Jul 22, 2019

Donation adds new name

Many students will benefit from a large gift to the university renaming the College of Engineering to the Lyles College of Engineering.

As of Nov. 19, trustees of the university approved the new name. A gift of $10 million was given by Bill Lyles, his family and companies to better the education for students in the Central Valley.

“We watched the region grow and change through the years, and we believe it is essential that the Valley transform its economy in the years ahead,” Lyles said in a press release. “A critical part of that transformation will be more well-educated engineers to support this growth.”

The Lyles family are longtime supporters of Fresno State, and have helped numerous projects at the university. Lyles hopes his gift will encourage and inspire others to help his effort. The university agreed to match Lyles’ donation. With the university’s added money, there will be a total of $20 million being put toward the college for the coming years. Michael Jenkins, dean of the department, noted that the matching of the money is to encourage others to help out in the effort.

“He has been involved with the College of Engineering for many years and he believes in technology education,” Jenkins said. “His companies have been involved in construction, real estate and development.

Numerous programs on the campus have been expanded due to the generosity of the Lyles family. A few include the Craig School of Business, the Kremen School of Education and Human Development, the Henry Madden Library and the Save Mart Center.

Lyles has a vision to encourage excellent mathematics and science education beginning in middle schools.

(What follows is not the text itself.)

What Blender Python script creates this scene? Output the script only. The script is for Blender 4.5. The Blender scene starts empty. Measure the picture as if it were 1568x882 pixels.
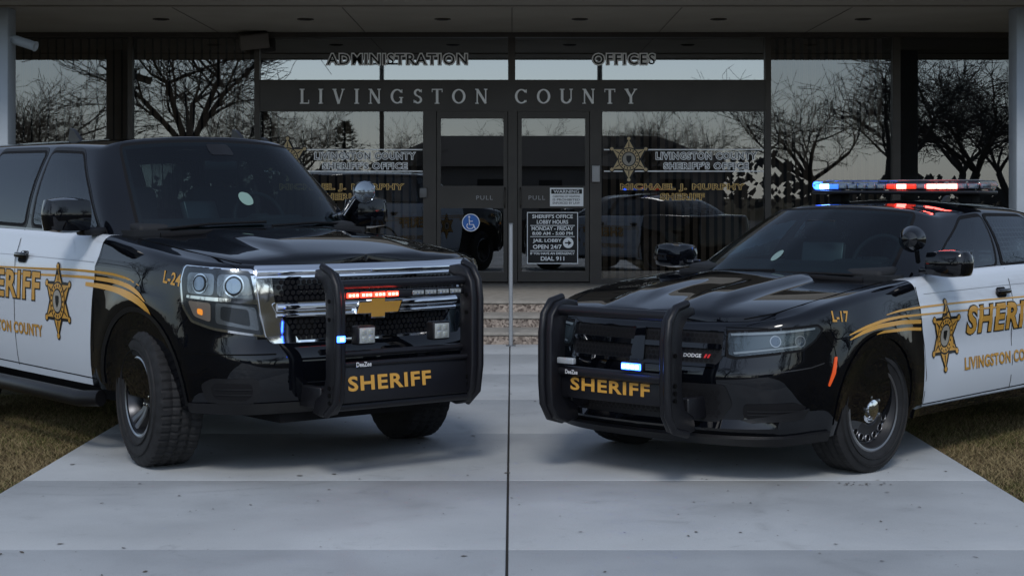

“I wanted to do something macro that I have confidence can make a big difference in our regional economy,” Lyles said in a press release. “That ‘something’ is a gift to provide a top quality engineering college in the region staffed by inspiring faculty and offering research opportunities to faculty and students.”

With the help from Lyles and the school, students will be able to be more involved in projects and internships. More graduates will get to interact with faculty, and have more flexibility in offering programs. Lyles’ hope for the engineering college is also to provide a place locally where business innovators can be trained and to stimulate the economy.

Jenkins named seven areas they plan to enhance with the money. The first one is student retention, recruitment and outreach. That will include College of Engineering (COE) student services, facilities for COE student services, COE honor programs and annual scholarships. The second one is scholastic activity and research seed money.

The third is the graduate program strengthening. The money will help fellowships for recruiting. The fourth is student project support, which deals with national competitions. Faculty hiring and startup is the fifth one. The money will help the faculty salary-bridge through LCOE community partners, student assistant, and professional development. Distance learning programs, which include support for Antelope Valley engineering programs, is the sixth one. The seventh will deal with facilities, including maintenance, upgrades and equipment replacements.

“We already offer high quality programs,” Jenkins said. “We will be concentrating on changing the quality of the educational experience.”

Establishing a regional industrial area is another important element of the improvement plan. From the improvement, it would become a home of high-tech, high-paying businesses. Following the improvements, there will be a ceremony to celebrate.

On Dec. 3, there will be a ceremony on campus celebrating the naming of the college. There will be speakers and the unveiling of the new logo for the college.

Following the ceremony, there will be a luncheon at the Smittcamp Alumni house.